Oil and gas IT solutions and cutting costs

The old way

The ways that companies address IT, outside core disciplines such as geology and geophysics, are marked by an unrelenting enthusiasm for cutting costs of oil and gas IT solutions. However, it’s often the case that the methods employed. Outsourcing or offshoring means that there is a difficult choice between quality of service and cost. In the short term, it’s easy to cut costs. However, when you discover the things that don’t work because they’re outside scope, and the costs of putting them right, some options can be less appealing.

What to do

One common feature of many schemes for cutting the cost of oil and gas IT solutions is the fact that they focus on unit costs, not service. So, if you outsource the database support, you buy database administrators and you pay less. Great? Maybe, but it says nothing about what they are going to do. So the contract will also have to include some form of service level agreement. SLAs are extremely hard to write when you’re buying a technical function, like database administration. What is the right measure of service? Downtime? Recovery time? Performance? All of the above?

The answer

The answer to this painful conundrum is cloud services, or Software as a Service.
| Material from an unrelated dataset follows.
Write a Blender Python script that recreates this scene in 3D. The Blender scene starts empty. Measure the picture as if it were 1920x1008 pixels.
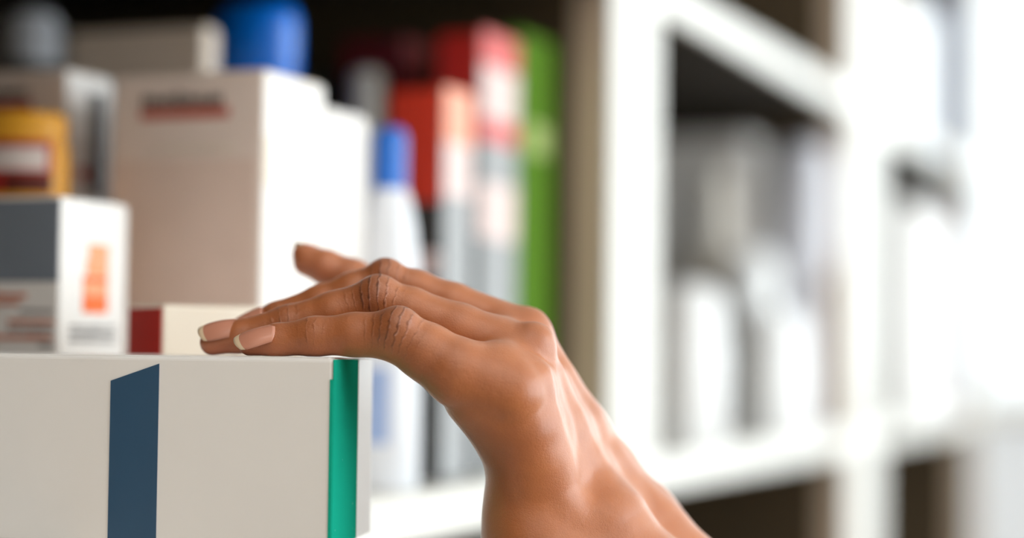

Our applications, like Production Reporting and Hydrocarbon Allocation, are accessed over the web. We take care of all of the painful details. Backups, availability, network connectivity, application security, performance, and upgrades, and the customer just uses the service. The key difference here is that the definition of an SLA is now easy. The relationship with us as a supplier is transformed. If I need to be able to be able to perform my asset management functions twenty-four hours per day, there’s no dispute. The service is either there or not there.

Innovation in oil and gas it solutions

In short, oil and gas companies are the ideal consumer of cloud services looking to combine quality of service with low cost. We will see accelerating adoption over the next five years. Starting with the smaller companies but closely followed by larger organisations as they recognise the opportunities that exist.